Face à cette escalade verbale, le président a d’abord renvoyé l’affaire sans délai, suscitant la colère immédiate de la défense. Me El Hadji Amadou Sall, Me Moustapha Dieng, Me Aboubacry Barro, Me Pape Sène et plusieurs de leurs confrères ont dénoncé une décision « arbitraire » et « attentatoire aux droits de la défense ». Ils y ont vu un abus manifeste de pouvoir et un déni de justice.
Après une suspension de l’audience, la sérénité a partiellement été rétablie, et le procès a finalement repris, annulant de facto le renvoi initial.
Une affaire révélatrice d’un climat de tension autour de la liberté d’expression
Ce procès est suivi avec attention par la société civile et les professionnels des médias. Il pose de véritables questions sur les limites de la liberté d’informer, le statut des journalistes dans un contexte où les frontières entre information, opinion et rumeur deviennent poreuses.
Dans une société en mutation, où les réseaux sociaux accélèrent la diffusion d’informations non vérifiées, le cas Bachir Fofana cristallise les débats sur la responsabilité éditoriale et l’encadrement juridique des propos publics.
Mais au-delà du journaliste, c’est le fonctionnement de la justice lui-même qui interroge, lorsqu’un incident d’audience menace de faire dérailler un procès d’intérêt national.

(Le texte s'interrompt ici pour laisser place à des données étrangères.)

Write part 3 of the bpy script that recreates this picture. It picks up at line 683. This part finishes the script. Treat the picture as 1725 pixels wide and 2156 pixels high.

Le rendez-vous est désormais fixé : le 16 juillet 2025, sauf nouveau rebondissement, la vérité judiciaire devra trancher entre la faute professionnelle et l’erreur de bonne foi, entre la liberté d’expression et l’infraction pénale.
En attendant, le tribunal de l’opinion, lui, a déjà rendu son verdict : le silence ne protège plus, mais parler peut coûter cher.